Directions for this task: Quote from the first line below through the line that contains "except Exception: pass", both included, and leave the pictures out.

Supplied information:
>> BEGIN
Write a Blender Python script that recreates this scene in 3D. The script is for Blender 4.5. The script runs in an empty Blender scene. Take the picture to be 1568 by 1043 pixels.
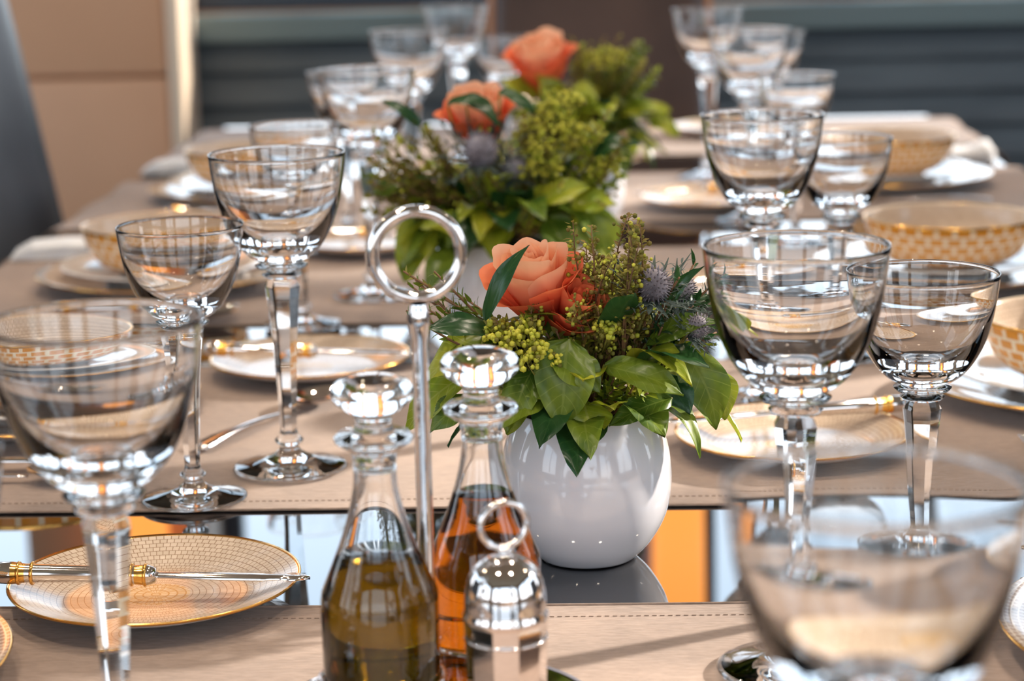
import bpy, bmesh, math, random
from mathutils import Vector, Matrix
pi=math.pi
R=random.Random(11)
scene=bpy.context.scene
try:
    scene.view_settings.view_transform='Standard'
    scene.view_settings.look='None'
except Exception: pass

# ---------------------------------------------------------------- materials
def sock(b,names,val):
    for n in names:
        if n in b.inputs:
            b.inputs[n].default_value=val; return
def mat(name,col,rough=.5,metal=0,trans=0,ior=1.45,coat=0,spec=None,emit=None,es=0,sheen=0):
    m=bpy.data.materials.new(name); m.use_nodes=True
    b=m.node_tree.nodes['Principled BSDF']
    b.inputs['Base Color'].default_value=(*col,1)
    b.inputs['Roughness'].default_value=rough
    b.inputs['Metallic'].default_value=metal
    b.inputs['IOR'].default_value=ior
    sock(b,['Transmission Weight'],trans)
    sock(b,['Coat Weight'],coat)
    sock(b,['Sheen Weight'],sheen)
    if emit:
        sock(b,['Emission Color'],(*emit,1)); sock(b,['Emission Strength'],es)
    return m
def N(m,t,**kw):
    n=m.node_tree.nodes.new(t)
    for k,v in kw.items(): setattr(n,k,v)
    return n
def L(m,a,b): m.node_tree.links.new(a,b)
def noisy(m,c1,c2,scale=8,detail=4,bump=0,bscale=None,coords='Object',stretch=(1,1,1)):
    b=m.node_tree.nodes['Principled BSDF']
    tc=N(m,'ShaderNodeTexCoord'); mp=N(m,'ShaderNodeMapping'); mp.inputs['Scale'].default_value=stretch
    L(m,tc.outputs[coords],mp.inputs[0])
    n=N(m,'ShaderNodeTexNoise'); n.inputs['Scale'].default_value=scale; n.inputs['Detail'].default_value=detail
    L(m,mp.outputs[0],n.inputs['Vector'])
    r=N(m,'ShaderNodeValToRGB'); r.color_ramp.elements[0].position=.3; r.color_ramp.elements[1].position=.7
    r.color_ramp.elements[0].color=(*c1,1); r.color_ramp.elements[1].color=(*c2,1)
    L(m,n.outputs['Fac'],r.inputs[0]); L(m,r.outputs[0],b.inputs['Base Color'])
    if bump:
        n2=N(m,'ShaderNodeTexNoise'); n2.inputs['Scale'].default_value=bscale or scale*4
        L(m,mp.outputs[0],n2.inputs['Vector'])
        bp=N(m,'ShaderNodeBump'); bp.inputs['Strength'].default_value=bump; bp.inputs['Distance'].default_value=.002
        L(m,n2.outputs['Fac'],bp.inputs['Height']); L(m,bp.outputs[0],b.inputs['Normal'])
    return m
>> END
Response to this exercise:
Write a Blender Python script that recreates this scene in 3D. The script is for Blender 4.5. The script runs in an empty Blender scene. Take the picture to be 1568 by 1043 pixels.
import bpy, bmesh, math, random
from mathutils import Vector, Matrix
pi=math.pi
R=random.Random(11)
scene=bpy.context.scene
try:
    scene.view_settings.view_transform='Standard'
    scene.view_settings.look='None'
except Exception: pass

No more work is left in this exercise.